Nouri al-Maliki has fulfilled another demand of the US Congress and the Sunnis in Iraq towards national reconciliation. The Baghdad government began releasing thousands of detainees accused of all but the worst of crimes during the 2003-2008 time period, most of them Sunnis. The release further strengthens the bonds forged with the Sunnis over the past several months and enhanced by Maliki’s crackdown on Shi’ite militias:

Ghafur was among 122 detainees released from an Iraqi-run prison in Sulaimaniyah and given their freedom at a ceremony here Monday as part of the largest wave of prisoner releases since the war began. The Iraqi government set them free to reintegrate men into society who were accused of relatively minor crimes, and ease the strains on a prison system operating well beyond its capacity. ….

Most of those released were Sunnis who had been low-level army officials or former members of Saddam Hussein’s Baath Party. They were among thousands of Iraqis who were arrested without charges by coalition and Iraqi forces. The discharges signal “a return to some sense of normalcy,” said U.S. Army Col. David Paschal, commander of the 1st Brigade Combat Team of the 10th Mountain Division, who attended the ceremony. “At some point, the fighting must stop.”…

The prisoners are being freed under an amnesty law passed by Iraq’s parliament in February.
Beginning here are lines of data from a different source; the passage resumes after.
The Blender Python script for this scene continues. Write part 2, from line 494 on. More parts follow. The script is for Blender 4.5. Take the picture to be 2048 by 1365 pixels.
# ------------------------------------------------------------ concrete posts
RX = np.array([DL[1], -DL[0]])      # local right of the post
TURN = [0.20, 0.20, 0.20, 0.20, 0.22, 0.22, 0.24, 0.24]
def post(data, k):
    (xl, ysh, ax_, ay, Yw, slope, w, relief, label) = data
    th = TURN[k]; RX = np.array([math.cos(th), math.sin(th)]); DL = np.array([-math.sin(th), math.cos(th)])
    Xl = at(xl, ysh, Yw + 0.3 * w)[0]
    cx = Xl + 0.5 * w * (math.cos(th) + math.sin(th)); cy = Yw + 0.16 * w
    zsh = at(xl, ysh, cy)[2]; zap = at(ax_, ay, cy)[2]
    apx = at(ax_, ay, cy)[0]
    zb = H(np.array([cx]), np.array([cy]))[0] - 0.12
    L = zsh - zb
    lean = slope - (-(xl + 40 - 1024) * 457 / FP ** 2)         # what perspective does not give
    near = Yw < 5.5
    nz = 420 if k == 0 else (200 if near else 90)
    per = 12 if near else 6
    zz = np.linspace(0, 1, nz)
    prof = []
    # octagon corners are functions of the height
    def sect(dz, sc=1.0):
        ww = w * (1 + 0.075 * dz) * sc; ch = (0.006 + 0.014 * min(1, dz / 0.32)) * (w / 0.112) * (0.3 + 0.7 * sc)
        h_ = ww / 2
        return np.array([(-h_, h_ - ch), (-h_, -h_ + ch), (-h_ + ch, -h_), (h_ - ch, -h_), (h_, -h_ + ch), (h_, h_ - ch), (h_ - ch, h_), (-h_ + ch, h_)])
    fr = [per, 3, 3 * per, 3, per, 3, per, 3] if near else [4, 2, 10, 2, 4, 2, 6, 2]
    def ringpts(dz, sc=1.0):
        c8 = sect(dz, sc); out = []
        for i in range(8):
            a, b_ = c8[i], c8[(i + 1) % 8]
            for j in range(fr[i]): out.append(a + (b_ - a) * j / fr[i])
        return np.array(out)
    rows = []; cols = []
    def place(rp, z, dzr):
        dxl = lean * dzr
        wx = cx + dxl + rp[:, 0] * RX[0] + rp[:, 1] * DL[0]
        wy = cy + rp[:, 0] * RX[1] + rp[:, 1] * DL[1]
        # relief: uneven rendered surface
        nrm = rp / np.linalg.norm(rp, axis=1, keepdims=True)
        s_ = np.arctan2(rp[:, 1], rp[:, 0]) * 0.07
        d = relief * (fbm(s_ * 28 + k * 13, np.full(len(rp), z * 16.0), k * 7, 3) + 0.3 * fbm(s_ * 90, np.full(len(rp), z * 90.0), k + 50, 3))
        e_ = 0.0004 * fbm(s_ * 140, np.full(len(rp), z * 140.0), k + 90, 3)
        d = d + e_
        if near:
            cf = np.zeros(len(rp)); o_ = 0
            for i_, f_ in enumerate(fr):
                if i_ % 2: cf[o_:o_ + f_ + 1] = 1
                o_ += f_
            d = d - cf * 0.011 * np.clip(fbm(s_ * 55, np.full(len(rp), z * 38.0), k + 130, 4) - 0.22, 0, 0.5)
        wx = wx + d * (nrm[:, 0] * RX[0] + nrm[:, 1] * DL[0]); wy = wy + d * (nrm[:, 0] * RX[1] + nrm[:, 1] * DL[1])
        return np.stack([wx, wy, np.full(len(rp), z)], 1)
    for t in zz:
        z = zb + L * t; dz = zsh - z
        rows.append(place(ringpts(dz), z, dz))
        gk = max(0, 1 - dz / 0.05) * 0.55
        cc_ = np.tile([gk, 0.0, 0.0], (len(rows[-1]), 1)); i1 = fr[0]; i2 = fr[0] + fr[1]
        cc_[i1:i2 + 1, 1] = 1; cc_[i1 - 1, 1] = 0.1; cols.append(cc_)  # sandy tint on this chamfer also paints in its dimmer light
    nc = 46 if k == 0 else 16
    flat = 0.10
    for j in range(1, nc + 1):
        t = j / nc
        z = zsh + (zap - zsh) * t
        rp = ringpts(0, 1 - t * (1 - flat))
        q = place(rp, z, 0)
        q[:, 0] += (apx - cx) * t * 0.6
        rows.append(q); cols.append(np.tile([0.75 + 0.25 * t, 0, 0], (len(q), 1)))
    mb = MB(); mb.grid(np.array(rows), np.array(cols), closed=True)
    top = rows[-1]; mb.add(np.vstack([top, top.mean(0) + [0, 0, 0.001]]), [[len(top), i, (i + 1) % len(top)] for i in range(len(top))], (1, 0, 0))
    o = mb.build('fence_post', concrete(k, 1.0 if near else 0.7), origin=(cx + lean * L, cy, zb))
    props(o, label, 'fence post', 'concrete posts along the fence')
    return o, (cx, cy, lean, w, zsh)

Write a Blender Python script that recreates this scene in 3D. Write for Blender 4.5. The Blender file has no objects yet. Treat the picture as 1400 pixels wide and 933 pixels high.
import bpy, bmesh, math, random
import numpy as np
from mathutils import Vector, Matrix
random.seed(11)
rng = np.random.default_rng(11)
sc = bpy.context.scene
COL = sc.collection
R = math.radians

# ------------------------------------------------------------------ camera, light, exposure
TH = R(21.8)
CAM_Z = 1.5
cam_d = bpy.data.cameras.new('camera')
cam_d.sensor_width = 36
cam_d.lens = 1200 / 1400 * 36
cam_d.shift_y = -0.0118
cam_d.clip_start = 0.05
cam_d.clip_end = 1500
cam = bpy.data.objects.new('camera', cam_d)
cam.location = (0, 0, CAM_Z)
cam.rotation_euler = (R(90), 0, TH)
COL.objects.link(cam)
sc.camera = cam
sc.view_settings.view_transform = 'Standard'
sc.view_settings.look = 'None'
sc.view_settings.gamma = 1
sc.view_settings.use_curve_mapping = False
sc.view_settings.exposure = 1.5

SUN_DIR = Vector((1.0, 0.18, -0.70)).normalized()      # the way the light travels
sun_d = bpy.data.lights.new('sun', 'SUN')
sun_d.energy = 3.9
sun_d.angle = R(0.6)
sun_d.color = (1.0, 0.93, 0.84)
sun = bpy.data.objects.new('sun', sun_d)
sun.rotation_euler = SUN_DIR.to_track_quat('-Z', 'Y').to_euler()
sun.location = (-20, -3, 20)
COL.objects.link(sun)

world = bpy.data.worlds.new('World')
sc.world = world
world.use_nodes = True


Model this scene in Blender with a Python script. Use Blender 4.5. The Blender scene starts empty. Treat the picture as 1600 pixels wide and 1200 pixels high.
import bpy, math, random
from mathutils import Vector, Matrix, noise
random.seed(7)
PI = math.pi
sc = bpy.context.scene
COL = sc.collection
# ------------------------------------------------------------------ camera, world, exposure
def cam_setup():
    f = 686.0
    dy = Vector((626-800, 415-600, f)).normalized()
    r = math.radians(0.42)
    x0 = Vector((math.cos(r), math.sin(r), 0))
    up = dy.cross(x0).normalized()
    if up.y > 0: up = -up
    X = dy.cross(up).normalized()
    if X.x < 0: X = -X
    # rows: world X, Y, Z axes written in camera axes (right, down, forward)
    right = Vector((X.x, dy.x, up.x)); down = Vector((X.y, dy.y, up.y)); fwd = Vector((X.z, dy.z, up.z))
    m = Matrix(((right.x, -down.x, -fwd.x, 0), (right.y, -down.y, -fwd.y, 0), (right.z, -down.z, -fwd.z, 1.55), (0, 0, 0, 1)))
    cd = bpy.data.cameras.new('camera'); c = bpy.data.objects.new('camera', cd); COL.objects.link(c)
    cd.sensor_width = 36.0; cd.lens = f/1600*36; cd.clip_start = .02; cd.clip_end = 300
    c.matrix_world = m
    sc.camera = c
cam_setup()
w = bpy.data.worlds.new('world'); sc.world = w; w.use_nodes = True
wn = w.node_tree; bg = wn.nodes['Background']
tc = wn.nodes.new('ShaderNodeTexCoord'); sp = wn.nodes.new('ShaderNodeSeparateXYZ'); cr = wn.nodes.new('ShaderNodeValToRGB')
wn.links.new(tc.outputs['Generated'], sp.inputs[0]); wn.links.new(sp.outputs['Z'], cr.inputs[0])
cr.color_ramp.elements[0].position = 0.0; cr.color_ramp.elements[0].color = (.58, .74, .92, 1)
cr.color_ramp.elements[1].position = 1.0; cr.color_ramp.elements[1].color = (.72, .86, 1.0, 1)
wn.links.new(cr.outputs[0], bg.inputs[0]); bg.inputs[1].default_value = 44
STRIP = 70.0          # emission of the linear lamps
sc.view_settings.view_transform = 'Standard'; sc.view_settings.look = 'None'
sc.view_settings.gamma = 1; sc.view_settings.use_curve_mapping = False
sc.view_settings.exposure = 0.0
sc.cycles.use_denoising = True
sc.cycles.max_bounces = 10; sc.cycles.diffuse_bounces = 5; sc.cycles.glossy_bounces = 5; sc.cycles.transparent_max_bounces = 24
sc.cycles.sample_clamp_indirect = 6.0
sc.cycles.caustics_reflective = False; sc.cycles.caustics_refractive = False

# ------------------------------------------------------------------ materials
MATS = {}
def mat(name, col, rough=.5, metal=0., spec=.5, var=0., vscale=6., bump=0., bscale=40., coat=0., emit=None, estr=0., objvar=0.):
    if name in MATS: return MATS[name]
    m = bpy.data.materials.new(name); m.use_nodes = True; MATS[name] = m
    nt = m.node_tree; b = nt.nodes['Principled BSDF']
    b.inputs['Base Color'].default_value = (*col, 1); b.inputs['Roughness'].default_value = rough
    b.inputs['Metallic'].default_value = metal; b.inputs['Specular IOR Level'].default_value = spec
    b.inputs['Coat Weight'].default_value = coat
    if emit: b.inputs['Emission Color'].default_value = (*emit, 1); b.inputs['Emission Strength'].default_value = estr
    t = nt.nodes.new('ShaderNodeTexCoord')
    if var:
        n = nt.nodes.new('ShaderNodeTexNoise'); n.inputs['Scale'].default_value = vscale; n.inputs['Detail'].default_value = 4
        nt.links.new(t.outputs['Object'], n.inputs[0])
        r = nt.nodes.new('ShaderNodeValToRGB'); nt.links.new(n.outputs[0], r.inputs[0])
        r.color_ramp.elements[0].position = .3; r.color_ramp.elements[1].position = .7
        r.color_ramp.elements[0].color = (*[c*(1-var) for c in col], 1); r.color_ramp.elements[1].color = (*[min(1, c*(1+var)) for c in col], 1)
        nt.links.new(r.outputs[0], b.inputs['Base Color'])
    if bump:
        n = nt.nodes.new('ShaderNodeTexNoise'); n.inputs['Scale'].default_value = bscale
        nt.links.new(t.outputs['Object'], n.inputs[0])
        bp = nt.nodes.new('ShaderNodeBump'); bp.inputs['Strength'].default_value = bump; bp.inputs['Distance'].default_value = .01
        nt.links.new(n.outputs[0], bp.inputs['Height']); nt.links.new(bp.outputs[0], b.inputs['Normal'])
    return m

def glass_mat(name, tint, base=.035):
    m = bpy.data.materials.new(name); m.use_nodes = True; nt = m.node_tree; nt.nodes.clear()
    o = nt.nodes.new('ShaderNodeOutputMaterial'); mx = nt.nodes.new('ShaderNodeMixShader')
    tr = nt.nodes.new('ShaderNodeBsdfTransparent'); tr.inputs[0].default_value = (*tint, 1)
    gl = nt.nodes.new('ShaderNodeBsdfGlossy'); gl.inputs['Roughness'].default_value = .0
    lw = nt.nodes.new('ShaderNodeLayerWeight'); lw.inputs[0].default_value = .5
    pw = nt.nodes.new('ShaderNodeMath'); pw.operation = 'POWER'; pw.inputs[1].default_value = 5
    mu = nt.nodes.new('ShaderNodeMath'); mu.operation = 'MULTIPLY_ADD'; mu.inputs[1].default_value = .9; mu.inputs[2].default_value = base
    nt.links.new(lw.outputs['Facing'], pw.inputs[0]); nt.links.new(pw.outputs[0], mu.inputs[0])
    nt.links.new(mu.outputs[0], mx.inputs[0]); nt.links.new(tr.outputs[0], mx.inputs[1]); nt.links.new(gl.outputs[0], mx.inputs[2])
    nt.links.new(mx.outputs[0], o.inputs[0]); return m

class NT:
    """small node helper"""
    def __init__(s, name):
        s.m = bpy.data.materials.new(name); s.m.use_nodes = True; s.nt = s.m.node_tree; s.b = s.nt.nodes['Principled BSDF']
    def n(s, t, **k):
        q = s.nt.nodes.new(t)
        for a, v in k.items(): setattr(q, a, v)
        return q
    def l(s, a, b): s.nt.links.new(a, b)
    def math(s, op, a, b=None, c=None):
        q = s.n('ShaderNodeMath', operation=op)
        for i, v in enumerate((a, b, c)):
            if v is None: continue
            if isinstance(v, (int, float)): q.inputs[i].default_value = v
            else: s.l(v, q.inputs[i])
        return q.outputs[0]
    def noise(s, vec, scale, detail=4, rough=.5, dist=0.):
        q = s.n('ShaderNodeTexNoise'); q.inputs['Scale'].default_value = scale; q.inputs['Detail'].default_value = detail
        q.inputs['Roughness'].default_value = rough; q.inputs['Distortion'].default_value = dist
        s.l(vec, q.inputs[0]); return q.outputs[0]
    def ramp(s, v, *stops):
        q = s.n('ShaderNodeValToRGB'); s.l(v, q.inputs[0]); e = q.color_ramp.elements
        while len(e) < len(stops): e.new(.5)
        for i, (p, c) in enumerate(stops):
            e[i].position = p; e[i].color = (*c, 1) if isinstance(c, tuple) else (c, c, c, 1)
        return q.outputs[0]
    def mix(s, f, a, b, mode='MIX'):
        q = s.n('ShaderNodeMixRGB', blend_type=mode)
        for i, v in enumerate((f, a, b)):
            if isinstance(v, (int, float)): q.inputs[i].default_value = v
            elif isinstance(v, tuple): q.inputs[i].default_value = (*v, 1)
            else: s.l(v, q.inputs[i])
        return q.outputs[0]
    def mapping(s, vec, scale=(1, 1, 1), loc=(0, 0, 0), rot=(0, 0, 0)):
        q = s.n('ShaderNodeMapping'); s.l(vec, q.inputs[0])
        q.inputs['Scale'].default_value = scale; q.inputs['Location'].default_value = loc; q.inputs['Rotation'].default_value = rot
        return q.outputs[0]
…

More than 52,400 detainees in government custody have applied for their freedom. Of those, nearly 78%, or more than 40,000, were granted amnesty. More than one in five, though, were denied because they are being held for crimes not covered by the law. These include killing, kidnapping, rape, embezzling government funds, selling drugs and smuggling antiquities.

The amnesty law does not cover more than 23,000 Iraqis who are in U.S. custody. Still, Air Force Capt. Rose Richeson, spokeswoman for coalition detainee operations, says nearly 8,000 detainees held at two coalition detention centers have been released since September, an average of 52 a day. “It is reasonable to expect that rate of release will continue,” she said.

This marks yet another benchmark in the Maliki government’s progress in meeting the political benchmarks set by Congress. It also defuses a longstanding point of friction with the Sunni tribes who have complained loudly about the imbalance in treatment for their communities by Baghdad. Their efforts to work within the political system have paid off, and their win in gaining amnesty for so many detainees will encourage them to work within the democratic system rather than conduct insurgencies against it.

The release allows both Iraq and the US to focus on bigger fish — and to keep them from recruiting insurgents from the inside. Both US and Iraqi officials note the danger of leaving massive numbers of minor violators in close proximity to real hard-line extremists. The prisons become recruiting and training centers for future terrorists, especially when neither have any real prospects for a normal life in post-Saddam Iraq.

At the ceremony in Sulaimaniyah, the released prisoners danced and celebrated with their former guards and their families. If that spirit can remain and the nation’s infrastructure can be restored and modernized, Iraq can reach a real reconciliation quickly. Perhaps at some point, the US will notice this progress and recommit themselves to encouraging and protecting it.